• [Do this]:
Extract every line that contains the word "hypot".

▽

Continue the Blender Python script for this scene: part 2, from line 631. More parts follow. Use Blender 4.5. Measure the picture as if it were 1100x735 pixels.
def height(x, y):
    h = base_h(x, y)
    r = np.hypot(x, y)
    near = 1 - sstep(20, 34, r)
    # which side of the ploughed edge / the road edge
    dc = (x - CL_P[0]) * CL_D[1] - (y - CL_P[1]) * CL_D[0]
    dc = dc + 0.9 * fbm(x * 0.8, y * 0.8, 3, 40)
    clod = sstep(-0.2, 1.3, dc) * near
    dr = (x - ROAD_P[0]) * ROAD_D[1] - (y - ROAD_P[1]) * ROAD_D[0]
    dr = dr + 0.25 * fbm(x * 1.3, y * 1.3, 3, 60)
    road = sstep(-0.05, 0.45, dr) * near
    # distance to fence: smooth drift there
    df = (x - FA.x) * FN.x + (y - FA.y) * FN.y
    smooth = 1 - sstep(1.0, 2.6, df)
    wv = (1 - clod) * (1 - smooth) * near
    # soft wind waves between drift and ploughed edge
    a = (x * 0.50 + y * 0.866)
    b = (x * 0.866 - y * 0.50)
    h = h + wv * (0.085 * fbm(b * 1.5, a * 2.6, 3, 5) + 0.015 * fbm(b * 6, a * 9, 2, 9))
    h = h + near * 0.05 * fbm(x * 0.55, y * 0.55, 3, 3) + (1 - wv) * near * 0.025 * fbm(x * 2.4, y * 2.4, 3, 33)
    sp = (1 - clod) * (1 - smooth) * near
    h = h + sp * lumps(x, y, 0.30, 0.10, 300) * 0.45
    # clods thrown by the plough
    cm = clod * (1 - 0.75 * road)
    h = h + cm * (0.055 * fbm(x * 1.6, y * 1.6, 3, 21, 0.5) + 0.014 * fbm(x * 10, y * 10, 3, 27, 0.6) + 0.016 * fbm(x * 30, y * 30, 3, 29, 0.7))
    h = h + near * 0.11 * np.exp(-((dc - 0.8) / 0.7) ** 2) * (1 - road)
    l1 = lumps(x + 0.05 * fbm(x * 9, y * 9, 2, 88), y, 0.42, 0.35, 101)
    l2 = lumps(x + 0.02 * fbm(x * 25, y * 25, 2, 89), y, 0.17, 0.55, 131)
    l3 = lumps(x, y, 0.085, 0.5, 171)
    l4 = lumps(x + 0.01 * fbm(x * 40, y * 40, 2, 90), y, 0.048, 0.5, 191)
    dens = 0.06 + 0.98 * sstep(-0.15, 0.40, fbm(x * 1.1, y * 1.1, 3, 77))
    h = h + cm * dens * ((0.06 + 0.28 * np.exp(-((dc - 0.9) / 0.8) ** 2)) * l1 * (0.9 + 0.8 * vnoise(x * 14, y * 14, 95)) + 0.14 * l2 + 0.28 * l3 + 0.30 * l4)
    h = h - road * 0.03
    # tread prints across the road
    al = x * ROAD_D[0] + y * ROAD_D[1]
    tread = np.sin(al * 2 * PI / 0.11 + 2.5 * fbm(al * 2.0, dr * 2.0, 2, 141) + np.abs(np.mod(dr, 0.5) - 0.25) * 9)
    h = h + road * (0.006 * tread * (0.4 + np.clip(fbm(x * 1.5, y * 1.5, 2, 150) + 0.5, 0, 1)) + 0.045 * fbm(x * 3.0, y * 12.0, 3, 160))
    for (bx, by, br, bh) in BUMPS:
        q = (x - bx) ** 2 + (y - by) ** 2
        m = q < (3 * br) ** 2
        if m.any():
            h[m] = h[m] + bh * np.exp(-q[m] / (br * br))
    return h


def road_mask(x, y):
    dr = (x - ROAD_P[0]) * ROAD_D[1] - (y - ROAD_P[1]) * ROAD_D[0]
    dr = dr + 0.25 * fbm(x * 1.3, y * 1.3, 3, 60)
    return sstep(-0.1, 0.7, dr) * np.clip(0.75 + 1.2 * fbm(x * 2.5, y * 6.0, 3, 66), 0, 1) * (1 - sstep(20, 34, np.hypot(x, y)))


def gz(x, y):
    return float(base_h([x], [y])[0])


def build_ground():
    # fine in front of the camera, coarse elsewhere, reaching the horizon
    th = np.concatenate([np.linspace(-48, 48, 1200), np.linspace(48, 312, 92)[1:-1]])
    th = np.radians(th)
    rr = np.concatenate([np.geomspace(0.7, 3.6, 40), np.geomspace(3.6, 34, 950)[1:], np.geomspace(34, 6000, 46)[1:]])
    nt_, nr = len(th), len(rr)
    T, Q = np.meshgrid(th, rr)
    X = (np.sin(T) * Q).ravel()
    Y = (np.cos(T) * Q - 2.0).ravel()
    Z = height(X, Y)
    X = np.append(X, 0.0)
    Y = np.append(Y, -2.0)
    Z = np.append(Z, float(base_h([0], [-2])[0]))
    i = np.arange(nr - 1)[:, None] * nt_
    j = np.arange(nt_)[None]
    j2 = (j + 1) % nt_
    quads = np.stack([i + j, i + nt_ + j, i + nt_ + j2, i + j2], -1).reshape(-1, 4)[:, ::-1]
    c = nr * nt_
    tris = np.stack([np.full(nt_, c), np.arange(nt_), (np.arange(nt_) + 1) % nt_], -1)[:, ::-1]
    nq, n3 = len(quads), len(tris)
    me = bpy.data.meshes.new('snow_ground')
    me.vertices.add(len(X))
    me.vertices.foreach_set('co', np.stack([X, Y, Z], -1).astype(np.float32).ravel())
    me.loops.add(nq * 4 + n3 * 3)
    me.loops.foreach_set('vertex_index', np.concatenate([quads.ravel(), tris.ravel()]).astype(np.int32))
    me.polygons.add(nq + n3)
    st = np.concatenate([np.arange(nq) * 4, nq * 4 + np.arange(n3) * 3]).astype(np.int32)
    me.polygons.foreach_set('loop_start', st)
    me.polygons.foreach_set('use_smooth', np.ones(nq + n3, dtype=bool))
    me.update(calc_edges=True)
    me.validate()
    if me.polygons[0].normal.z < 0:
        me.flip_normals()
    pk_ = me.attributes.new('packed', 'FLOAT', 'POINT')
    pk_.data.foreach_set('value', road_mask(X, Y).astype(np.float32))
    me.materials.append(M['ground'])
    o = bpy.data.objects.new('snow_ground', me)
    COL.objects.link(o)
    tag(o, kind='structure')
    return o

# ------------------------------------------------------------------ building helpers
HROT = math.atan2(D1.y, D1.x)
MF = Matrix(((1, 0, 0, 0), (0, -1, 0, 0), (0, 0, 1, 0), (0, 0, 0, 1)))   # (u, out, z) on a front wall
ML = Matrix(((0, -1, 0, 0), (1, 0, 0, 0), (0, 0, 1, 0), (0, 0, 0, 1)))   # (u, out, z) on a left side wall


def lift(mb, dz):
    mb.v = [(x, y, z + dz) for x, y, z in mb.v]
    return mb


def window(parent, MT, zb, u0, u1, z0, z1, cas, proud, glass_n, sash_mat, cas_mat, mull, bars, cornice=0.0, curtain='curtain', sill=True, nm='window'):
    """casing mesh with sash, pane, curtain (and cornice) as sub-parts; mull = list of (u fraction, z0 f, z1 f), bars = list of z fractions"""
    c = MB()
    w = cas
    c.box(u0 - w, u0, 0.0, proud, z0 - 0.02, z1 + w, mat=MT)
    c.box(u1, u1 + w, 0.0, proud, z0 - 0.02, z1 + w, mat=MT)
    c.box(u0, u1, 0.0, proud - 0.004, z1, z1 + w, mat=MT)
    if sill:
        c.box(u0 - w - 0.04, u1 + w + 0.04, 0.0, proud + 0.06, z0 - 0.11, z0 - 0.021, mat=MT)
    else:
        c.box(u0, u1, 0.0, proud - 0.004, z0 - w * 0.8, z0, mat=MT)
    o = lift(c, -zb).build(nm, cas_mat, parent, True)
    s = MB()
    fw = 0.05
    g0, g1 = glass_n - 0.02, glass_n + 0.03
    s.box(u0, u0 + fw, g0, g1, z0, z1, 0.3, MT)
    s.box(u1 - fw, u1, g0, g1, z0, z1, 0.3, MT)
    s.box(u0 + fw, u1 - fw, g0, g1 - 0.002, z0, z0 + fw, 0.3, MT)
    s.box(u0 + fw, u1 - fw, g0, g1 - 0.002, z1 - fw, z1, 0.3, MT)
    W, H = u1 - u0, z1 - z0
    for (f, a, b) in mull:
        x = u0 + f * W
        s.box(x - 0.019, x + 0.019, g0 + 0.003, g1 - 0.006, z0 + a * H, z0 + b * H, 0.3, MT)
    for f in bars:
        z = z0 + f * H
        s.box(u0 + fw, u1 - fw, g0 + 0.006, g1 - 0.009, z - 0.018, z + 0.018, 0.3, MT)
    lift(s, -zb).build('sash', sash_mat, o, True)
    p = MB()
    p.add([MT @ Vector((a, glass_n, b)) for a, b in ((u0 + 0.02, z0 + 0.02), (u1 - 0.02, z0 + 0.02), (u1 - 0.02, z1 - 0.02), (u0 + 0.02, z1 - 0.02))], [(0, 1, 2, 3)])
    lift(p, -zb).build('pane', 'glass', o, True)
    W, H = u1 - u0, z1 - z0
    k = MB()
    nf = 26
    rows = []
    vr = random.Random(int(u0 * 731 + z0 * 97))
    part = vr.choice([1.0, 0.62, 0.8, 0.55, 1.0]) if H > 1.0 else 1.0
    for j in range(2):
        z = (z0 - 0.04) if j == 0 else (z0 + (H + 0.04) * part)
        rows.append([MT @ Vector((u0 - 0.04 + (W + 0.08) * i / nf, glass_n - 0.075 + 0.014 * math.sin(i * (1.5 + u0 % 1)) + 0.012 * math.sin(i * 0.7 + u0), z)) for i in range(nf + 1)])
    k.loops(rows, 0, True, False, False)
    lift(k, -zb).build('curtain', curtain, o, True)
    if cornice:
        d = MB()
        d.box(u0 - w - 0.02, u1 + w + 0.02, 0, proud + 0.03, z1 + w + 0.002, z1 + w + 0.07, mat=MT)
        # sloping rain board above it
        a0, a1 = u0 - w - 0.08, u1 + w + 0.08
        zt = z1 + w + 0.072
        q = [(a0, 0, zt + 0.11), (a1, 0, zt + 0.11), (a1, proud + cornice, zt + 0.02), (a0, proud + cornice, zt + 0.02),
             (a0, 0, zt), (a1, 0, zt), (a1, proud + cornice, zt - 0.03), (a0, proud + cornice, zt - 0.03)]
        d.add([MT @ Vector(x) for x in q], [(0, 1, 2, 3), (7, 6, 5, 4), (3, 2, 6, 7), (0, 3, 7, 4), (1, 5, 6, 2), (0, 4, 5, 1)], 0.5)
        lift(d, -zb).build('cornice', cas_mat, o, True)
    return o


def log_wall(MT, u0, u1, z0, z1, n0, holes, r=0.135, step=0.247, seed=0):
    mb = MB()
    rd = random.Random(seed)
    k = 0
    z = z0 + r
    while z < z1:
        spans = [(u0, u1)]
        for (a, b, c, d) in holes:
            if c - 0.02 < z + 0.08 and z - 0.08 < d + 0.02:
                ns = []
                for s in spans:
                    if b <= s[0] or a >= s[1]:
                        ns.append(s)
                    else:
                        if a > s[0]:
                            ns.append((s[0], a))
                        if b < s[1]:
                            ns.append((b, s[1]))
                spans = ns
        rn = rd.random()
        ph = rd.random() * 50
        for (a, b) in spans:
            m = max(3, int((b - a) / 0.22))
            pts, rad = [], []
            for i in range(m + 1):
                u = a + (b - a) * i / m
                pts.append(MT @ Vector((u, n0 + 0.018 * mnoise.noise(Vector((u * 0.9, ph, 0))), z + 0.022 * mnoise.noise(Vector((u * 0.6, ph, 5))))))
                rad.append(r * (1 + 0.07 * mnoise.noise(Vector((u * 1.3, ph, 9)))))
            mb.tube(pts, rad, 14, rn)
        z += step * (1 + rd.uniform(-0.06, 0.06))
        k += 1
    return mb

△

• [Problem solution]:
    r = np.hypot(x, y)
    return sstep(-0.1, 0.7, dr) * np.clip(0.75 + 1.2 * fbm(x * 2.5, y * 6.0, 3, 66), 0, 1) * (1 - sstep(20, 34, np.hypot(x, y)))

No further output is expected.